To err is human. This line is shown on the big screen even before the film title rolls. The film ends with another line: to forgive is divine. In between these two statements, the director weaves in a film that keeps you engrossed most of the time.
Oru Kuppai Kadhai kick-starts in a shocking manner: a man asks a cop the route to get to an address, and the next day, he surrenders at the police station, claiming that he has committed a murder. The story cuts to flashback mode.
That man is Kumar (choreographer Dinesh as an actor), a trash collector who is immensely proud of his job, while others aren’t. He’s looking around for a girl for marriage and no one wants to give a go-ahead because of the profession he’s in. Finally, he finds a girl in Valparai — to whom he hides the fact that he’s a trash collector — and ties the knot.
- Genre: Drama
- Director: Kaali Rangasamy
- Cast: Dinesh, Manisha Yadav, Yogi Babu
- Storyline: A trash collector has to marry and lead a happy life, despite people looking down upon his job
Life is smooth until one day the wife (Manisha Yadav as Poongothai) discovers that she’s pregnant. It’s on the same day she discovers the lies her husband has told her. Madness breaks in the household.
A few months later, they move into a slightly bigger apartment — much to the happiness of Poongothai. But she cannot get over the fact that her husband is a garbage collector, and slowly, finds herself getting attracted to her neighbour Arjun (Sujo Mathew). This leads to confusion in not just her life, but her husband’s too, which forms the crux of the plot.
The storyline is certainly not a “ kuppai kadhai ”, but the execution is, at times.
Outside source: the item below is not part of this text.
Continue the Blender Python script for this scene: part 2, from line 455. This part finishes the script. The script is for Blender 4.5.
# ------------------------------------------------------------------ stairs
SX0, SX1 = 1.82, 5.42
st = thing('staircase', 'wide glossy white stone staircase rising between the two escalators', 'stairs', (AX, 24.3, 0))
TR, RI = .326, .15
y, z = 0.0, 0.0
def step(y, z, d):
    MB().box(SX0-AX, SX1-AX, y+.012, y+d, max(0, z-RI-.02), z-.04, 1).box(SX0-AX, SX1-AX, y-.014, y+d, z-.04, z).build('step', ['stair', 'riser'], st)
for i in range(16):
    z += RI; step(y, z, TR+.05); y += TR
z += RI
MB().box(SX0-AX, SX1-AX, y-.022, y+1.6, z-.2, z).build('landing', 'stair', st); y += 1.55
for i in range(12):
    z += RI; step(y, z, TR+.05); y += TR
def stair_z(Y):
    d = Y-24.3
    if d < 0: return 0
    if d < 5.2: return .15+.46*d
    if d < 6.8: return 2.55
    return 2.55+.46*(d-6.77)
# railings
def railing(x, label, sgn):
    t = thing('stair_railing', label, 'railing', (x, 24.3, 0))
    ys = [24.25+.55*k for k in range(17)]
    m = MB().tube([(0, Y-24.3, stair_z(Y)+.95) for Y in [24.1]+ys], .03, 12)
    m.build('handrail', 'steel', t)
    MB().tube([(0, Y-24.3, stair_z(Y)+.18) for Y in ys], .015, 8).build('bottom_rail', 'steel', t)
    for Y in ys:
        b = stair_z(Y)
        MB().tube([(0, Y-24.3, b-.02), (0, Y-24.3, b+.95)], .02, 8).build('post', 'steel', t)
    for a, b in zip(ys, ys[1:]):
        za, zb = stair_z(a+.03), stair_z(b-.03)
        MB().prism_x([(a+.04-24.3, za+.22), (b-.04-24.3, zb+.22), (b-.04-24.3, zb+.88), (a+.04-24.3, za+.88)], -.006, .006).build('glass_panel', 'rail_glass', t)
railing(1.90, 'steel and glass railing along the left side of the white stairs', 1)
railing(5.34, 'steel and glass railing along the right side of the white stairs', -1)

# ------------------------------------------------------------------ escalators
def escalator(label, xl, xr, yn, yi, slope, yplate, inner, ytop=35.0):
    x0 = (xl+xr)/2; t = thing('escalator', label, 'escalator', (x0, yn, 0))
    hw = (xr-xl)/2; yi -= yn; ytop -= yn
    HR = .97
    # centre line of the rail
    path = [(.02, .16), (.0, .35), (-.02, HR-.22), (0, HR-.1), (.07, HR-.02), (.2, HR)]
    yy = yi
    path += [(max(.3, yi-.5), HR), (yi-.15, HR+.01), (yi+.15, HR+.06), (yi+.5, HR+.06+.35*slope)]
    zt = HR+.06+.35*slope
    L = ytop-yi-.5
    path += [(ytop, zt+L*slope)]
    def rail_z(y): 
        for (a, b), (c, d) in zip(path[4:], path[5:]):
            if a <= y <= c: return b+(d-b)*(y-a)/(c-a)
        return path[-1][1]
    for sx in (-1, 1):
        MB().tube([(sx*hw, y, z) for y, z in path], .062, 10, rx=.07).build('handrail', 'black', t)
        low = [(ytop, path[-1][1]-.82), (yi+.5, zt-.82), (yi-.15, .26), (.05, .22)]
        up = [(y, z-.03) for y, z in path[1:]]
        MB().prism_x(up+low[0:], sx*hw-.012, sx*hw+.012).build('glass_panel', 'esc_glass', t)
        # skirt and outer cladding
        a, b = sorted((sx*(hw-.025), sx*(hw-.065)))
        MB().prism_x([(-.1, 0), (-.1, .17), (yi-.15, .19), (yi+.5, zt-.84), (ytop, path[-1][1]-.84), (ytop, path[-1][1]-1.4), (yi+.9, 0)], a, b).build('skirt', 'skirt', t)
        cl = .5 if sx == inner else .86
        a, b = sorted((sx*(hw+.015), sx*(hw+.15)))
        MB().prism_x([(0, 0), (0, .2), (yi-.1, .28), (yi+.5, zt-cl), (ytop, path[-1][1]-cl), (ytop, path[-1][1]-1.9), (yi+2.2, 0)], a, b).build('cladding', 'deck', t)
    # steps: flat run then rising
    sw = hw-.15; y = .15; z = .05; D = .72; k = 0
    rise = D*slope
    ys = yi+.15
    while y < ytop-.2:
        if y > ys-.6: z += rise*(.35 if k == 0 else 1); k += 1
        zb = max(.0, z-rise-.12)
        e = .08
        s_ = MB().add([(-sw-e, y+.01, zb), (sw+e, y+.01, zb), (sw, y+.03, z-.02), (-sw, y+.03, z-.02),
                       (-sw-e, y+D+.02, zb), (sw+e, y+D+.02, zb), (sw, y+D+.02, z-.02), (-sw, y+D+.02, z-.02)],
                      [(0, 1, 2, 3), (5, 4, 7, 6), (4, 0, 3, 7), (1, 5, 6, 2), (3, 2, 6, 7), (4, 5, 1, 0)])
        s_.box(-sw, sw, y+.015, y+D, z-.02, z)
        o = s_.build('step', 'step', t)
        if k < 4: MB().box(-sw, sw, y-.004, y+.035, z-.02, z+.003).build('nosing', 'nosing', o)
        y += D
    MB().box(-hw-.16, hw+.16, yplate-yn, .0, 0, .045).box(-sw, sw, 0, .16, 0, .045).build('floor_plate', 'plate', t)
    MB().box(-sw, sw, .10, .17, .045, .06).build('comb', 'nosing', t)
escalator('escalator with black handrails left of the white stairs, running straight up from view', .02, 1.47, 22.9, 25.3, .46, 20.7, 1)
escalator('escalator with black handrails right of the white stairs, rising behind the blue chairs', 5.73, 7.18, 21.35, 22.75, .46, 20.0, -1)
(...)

The staging of a few scenes, especially those set in the urban upper-class milieu, lacks fizz and comes across like one of those serials in television. The dialogues also put you off (which husband tells his wife: “ Unakku Theeratha Thunbam Kuduthuten ”?) most of the time.
As Kumar, Dinesh master gets a well-written role, and while he looks the part, the acting leaves much to be desired. There’s a key scene in which he’s standing next to a dead body and he doesn’t emote much. It’s evident he isn’t very comfortable in front of the camera. Manisha Yadav gets in a better performance as someone caught between what she has and what she wants, while Yogi Babu provides some comic relief in the initial scenes in the film. Composer Joshua Sridhar is in good form in the background score — check out the flute portions when Kumar sets eyes on Poongothai for the first time — but the songs are too urban to go with the visual setting on screen.
Director Kaali Rangasamy’s Oru Kuppai Kadhai would have made a better book than a film. The storyline is enough to keep you interested.